TASK DESCRIPTION - Write out again, unaltered, the lines from the start through the line containing "COL = SC.collection".

[Rows from a 3D scene dataset]
## START

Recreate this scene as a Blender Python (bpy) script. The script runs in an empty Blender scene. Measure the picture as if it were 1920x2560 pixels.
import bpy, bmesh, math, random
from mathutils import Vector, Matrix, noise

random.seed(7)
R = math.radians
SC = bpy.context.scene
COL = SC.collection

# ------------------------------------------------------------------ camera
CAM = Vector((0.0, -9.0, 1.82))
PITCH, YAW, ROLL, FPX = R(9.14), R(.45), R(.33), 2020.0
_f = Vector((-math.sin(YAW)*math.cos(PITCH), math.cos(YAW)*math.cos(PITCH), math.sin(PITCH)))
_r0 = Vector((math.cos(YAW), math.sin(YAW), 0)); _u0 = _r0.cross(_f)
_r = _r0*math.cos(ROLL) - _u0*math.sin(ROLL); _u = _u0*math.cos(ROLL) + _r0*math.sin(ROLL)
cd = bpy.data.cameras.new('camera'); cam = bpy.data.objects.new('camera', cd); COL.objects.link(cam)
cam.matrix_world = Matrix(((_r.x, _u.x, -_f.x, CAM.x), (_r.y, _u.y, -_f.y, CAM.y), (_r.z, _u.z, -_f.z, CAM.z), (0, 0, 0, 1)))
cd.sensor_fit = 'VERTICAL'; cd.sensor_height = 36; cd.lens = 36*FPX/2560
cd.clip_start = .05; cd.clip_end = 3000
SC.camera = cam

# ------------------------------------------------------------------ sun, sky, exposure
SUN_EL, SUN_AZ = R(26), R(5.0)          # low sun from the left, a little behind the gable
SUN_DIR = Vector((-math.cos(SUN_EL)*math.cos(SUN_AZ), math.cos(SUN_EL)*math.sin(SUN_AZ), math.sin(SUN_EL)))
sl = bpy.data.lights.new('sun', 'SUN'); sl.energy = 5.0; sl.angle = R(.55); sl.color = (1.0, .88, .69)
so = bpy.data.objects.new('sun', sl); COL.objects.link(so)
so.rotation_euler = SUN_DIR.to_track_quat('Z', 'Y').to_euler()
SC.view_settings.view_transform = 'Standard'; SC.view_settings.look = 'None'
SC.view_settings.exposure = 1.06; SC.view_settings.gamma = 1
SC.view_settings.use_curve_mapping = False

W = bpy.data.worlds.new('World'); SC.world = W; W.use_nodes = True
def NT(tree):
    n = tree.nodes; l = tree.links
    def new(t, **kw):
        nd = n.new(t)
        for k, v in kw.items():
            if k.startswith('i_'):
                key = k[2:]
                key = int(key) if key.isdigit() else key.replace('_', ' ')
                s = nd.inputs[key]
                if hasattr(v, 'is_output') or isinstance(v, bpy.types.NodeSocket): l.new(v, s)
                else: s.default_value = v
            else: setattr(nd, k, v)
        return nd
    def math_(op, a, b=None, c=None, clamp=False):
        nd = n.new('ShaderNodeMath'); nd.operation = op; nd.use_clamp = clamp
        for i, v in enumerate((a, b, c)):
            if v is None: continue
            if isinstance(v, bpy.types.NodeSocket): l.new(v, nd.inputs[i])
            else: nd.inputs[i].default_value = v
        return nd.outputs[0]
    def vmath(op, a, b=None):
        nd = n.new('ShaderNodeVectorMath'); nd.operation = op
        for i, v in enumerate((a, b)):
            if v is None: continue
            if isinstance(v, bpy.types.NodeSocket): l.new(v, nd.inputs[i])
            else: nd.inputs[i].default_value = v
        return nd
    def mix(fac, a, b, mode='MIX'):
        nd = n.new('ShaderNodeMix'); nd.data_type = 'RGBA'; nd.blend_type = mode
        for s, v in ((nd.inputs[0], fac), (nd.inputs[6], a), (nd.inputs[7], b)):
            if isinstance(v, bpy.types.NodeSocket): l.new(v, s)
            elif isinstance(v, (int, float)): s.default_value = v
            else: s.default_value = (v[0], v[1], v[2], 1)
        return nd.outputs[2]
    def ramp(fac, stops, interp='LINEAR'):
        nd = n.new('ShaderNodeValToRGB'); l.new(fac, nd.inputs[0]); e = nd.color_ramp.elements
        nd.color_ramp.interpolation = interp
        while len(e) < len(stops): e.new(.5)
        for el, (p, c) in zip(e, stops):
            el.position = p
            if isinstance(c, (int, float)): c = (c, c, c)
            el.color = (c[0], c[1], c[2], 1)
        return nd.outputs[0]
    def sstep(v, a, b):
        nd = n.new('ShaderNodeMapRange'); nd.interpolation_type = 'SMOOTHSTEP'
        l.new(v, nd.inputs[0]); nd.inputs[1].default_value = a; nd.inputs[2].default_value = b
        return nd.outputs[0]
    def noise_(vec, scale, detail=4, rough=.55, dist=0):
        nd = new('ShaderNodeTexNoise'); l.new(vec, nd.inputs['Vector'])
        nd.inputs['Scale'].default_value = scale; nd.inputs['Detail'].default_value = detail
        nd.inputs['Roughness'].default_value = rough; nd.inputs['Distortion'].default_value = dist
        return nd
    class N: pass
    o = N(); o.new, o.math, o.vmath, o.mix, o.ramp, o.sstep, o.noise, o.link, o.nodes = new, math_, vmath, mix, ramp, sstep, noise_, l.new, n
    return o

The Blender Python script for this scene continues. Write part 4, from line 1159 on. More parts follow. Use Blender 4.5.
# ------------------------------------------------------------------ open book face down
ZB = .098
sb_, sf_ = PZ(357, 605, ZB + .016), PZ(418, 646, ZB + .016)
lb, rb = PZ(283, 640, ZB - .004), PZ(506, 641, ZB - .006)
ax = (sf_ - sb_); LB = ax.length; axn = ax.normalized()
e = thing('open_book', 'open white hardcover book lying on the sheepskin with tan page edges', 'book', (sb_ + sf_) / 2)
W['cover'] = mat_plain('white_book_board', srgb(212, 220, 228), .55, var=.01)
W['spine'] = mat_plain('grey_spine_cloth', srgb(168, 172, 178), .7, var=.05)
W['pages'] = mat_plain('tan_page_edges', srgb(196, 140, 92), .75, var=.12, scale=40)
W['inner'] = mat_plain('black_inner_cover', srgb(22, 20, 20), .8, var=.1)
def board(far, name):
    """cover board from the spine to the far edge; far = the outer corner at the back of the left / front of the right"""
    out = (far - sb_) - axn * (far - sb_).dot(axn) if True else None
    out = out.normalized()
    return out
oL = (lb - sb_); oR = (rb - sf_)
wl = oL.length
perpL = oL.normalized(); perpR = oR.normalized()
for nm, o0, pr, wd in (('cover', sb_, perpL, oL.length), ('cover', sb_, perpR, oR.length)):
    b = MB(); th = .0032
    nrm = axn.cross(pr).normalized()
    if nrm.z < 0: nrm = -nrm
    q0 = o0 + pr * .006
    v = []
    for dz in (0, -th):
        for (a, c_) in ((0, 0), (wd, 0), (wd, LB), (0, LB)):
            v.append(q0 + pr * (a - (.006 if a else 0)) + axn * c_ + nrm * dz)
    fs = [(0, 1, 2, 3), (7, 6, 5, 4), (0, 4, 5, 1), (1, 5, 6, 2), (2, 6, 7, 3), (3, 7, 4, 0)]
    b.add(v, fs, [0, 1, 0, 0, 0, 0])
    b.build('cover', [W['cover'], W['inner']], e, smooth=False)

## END

TASK RESULT -
Recreate this scene as a Blender Python (bpy) script. The script runs in an empty Blender scene. Measure the picture as if it were 1920x2560 pixels.
import bpy, bmesh, math, random
from mathutils import Vector, Matrix, noise

random.seed(7)
R = math.radians
SC = bpy.context.scene
COL = SC.collection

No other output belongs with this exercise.